Learning objectives:

• design current, speed and position controllers of electric machines, based on bandwidth requirements of their performance, the parameters of the machine together with the load and the supplying power electronic converter.
• construct/develop a control system of a DC-machine and to judge the performance of the current and speed controller using a linear power amplifier.
• construct/develop a field-oriented control system of an induction machine and a PM synchronous machine and to judge the performance of the current and speed controllers.
• implement and evaluate active damping, feed-forward and anti-windup of the regulators.
• present currents, voltages and fluxes in 3- and 2-phase stationary systems as well as in the rotating 2-phase system, and to be able to move between these representation systems.
• derive, implement and judge the performance of the current model flux estimator in direct and indirect field orientation.
• derive the base equations of the voltage model flux estimator and evaluate the performance of the voltage model.
• derive the base equations for estimating the rotor position with signal injection for a salient PM synchronous machine and evaluate its performance.
• use the state-space representation for simulation of electric machines and be able to derive the state-space equations from the standard equation set-up describing an electric machine.
• describe how a three-phase converter operates and to determine the switching pattern that is created by the converter and the impact that this pattern has on the machine.
• design a field weakening controller for the machines.
• implement the developed control system on a drive system with a dSPACE real time control system and evaluate the drive system performance.
• describe how a Volt/Hz control operates.
• choose the relevant (environmental friendly) drive system for a given application with given specifications.

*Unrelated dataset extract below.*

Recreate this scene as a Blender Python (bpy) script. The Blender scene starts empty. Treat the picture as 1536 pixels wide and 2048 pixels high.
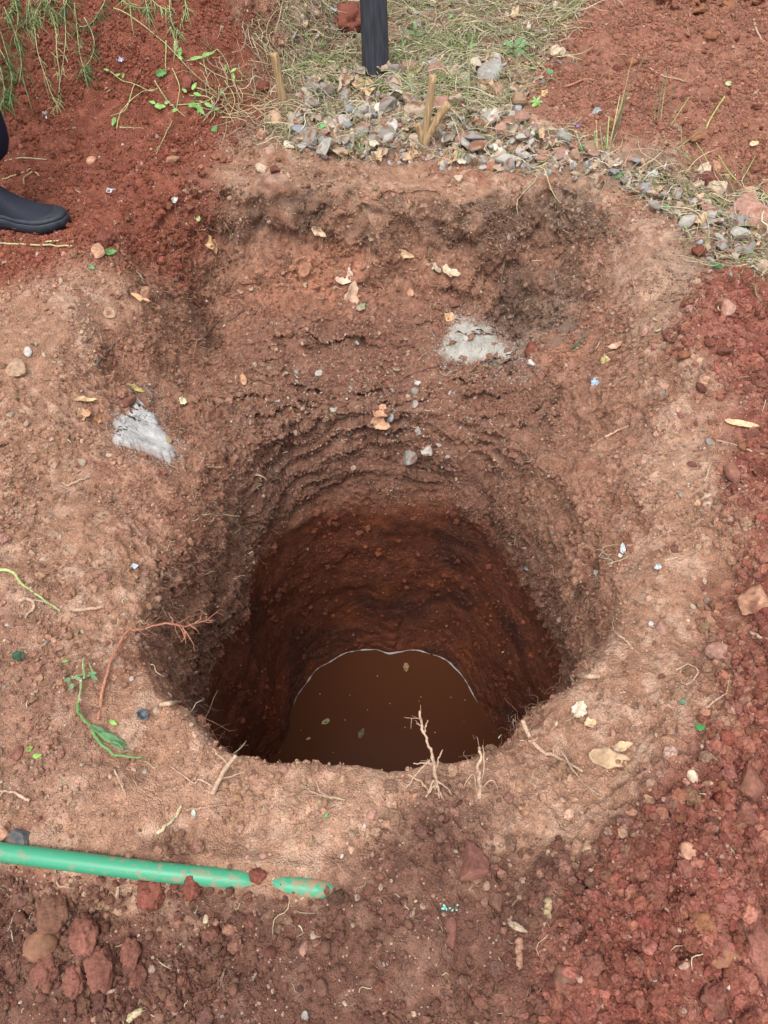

Link to the syllabus on Studieportalen.

Study plan

 

Examination form

The grading (5, 4, 3, Not passed) off the course is based on a written exam in the end of the course. The maximum number of points on the exam is 50 and the limit for a 3 on the exam is 20 p, a 4 is 30 p and 5 is 40 p. In addition, the compulsory computer tasks, numbered 1 to 7, have all to be approved to get a grade on the course, if not the grade is Not passed until all 7 tasks are approved. Observe the deadlines for presenting respectively computer task in the teaching plan above (deadline for Comp. task X). If you get sick or have other similar reasons for why you cannot finish the task on time you should inform the examiner as soon as possible and then have a discussion with the examiner to see if it is possible to find a solution.

 

No report has to be filed for the compulsory computer tasks, instead it is sufficient for each project group to show their own solutions for the home assignments (this can be hand written solutions that you scan or take a photo of so you can show it on a shared screen during the approvals) and to demonstrate their own simulations directly in front of the computer, to analyze and interpret the results and answer the questions. The questions on the exam will be based on the issues dealt with in the home assignments, project assignments, tutorials and material presented during the lectures. Only CTH-approved calculators are allowed at the exam.